• [Task]: Set down, exactly as they appear, the lines from the line holding "post(-.27, 5.95, 'grey" through the line holding "post(.97, 5.95, 'grey", inclusive; output nothing outside that range.

• [Source records]:
————————
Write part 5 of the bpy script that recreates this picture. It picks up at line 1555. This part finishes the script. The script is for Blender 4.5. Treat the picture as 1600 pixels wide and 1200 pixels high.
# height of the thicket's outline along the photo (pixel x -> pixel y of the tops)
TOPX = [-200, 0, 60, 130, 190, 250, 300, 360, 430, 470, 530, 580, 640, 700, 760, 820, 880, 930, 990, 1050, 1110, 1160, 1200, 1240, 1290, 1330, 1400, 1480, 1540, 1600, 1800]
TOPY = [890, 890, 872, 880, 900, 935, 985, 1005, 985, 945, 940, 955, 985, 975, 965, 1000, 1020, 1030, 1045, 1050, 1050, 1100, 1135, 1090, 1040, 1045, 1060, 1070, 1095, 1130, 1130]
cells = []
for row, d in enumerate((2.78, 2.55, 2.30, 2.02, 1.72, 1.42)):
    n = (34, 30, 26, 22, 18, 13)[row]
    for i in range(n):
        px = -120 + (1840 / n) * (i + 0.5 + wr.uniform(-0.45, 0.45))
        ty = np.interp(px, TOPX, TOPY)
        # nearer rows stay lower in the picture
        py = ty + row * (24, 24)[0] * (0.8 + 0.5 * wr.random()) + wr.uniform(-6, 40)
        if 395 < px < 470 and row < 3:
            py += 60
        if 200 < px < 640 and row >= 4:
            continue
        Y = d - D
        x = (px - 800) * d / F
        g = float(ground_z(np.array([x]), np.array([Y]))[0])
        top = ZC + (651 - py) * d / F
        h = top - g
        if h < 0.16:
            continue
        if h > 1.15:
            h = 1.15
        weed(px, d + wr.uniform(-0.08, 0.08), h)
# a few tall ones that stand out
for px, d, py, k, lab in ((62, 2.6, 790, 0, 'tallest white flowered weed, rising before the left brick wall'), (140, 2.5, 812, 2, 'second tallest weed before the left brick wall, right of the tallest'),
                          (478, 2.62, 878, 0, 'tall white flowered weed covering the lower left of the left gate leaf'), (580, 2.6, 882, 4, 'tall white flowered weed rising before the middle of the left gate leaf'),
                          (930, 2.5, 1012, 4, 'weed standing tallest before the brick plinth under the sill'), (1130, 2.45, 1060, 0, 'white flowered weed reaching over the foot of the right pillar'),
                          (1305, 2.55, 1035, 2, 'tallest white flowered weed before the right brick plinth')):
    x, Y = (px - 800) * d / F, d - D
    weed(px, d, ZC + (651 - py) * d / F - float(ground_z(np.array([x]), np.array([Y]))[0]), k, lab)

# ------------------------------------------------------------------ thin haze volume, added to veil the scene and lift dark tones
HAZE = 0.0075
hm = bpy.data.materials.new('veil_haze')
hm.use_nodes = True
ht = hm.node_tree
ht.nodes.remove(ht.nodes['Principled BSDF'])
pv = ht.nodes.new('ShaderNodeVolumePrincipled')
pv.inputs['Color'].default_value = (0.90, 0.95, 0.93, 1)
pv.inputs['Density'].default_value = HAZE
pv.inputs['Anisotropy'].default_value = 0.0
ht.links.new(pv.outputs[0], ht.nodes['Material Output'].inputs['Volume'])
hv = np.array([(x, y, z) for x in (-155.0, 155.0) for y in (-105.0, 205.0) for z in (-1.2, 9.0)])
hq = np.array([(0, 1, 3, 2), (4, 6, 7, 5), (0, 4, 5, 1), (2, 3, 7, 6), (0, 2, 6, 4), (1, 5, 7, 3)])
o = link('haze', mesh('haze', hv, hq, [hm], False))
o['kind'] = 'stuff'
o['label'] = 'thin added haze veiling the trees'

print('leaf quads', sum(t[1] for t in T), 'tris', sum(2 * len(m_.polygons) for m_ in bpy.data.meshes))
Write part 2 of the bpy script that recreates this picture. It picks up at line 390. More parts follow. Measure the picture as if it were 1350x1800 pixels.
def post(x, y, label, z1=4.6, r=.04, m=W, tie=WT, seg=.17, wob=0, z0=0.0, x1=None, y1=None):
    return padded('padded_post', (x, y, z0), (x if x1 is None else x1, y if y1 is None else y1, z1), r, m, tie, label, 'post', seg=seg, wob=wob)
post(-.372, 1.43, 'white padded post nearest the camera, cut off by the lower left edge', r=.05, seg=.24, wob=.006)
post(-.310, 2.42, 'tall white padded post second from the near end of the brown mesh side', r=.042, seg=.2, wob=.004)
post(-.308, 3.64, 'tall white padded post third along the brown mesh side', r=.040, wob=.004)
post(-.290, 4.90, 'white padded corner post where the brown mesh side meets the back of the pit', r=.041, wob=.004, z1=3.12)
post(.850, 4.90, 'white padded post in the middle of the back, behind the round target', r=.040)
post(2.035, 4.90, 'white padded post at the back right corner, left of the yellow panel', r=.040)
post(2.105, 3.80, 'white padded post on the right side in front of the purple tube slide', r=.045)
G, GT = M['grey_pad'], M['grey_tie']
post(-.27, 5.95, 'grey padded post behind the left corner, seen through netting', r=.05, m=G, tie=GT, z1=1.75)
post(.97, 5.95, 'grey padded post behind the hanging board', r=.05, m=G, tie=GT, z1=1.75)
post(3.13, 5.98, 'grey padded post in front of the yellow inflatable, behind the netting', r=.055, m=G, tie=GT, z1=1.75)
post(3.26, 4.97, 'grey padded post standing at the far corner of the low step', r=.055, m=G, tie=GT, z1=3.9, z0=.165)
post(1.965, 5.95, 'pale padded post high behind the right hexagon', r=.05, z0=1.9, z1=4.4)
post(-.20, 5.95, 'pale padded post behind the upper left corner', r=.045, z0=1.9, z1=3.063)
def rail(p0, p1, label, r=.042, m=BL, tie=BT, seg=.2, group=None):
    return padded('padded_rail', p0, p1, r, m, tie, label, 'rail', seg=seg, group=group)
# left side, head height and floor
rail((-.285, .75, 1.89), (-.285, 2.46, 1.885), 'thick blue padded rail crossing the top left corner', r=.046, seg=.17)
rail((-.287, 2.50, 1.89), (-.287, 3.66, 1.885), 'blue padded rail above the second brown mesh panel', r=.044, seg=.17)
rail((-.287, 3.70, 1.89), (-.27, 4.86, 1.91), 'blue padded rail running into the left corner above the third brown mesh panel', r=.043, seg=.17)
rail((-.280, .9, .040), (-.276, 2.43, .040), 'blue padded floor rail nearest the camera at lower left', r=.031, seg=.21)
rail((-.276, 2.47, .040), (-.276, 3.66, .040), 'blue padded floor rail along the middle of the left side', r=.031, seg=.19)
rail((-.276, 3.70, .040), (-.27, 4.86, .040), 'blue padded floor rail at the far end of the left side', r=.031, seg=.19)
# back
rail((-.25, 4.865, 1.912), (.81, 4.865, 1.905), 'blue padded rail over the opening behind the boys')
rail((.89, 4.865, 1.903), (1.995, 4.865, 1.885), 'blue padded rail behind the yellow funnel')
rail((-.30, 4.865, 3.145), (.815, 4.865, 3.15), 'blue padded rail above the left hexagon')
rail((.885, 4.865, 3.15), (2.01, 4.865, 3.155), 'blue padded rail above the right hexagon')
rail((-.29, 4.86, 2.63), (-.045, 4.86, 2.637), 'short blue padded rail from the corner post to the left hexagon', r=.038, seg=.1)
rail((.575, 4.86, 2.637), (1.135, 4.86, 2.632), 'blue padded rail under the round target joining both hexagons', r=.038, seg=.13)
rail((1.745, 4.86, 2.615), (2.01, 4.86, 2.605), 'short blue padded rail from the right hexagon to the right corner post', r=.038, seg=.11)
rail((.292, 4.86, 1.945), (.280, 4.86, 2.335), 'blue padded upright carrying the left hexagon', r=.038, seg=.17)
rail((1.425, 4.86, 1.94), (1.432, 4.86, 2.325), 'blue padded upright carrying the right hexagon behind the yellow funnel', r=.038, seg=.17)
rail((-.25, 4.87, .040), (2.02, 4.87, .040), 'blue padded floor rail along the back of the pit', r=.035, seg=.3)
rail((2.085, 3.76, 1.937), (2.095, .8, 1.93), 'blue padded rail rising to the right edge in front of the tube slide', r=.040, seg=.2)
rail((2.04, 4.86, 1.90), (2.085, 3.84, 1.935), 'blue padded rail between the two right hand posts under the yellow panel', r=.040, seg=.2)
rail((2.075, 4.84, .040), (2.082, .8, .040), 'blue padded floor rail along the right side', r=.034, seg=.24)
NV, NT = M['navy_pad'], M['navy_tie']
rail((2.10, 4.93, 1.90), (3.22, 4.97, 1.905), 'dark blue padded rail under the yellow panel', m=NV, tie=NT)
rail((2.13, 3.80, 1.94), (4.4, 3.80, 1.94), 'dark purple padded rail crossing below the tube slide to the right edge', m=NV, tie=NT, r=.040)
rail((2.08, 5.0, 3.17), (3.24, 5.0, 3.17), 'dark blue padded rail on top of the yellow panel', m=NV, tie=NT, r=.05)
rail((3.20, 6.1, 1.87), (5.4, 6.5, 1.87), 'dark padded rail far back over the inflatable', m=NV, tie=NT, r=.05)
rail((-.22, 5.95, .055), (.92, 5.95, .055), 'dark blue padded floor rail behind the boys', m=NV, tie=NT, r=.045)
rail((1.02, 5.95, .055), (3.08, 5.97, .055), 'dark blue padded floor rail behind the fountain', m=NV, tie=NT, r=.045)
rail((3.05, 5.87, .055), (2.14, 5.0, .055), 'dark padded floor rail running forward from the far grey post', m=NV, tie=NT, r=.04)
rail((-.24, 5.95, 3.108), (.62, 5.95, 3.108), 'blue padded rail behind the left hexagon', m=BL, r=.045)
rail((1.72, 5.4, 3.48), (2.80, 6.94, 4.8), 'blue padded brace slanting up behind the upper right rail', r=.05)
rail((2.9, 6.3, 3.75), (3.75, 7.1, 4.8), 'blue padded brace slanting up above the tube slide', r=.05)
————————
• [Result of the exercise]:
post(-.27, 5.95, 'grey padded post behind the left corner, seen through netting', r=.05, m=G, tie=GT, z1=1.75)
post(.97, 5.95, 'grey padded post behind the hanging board', r=.05, m=G, tie=GT, z1=1.75)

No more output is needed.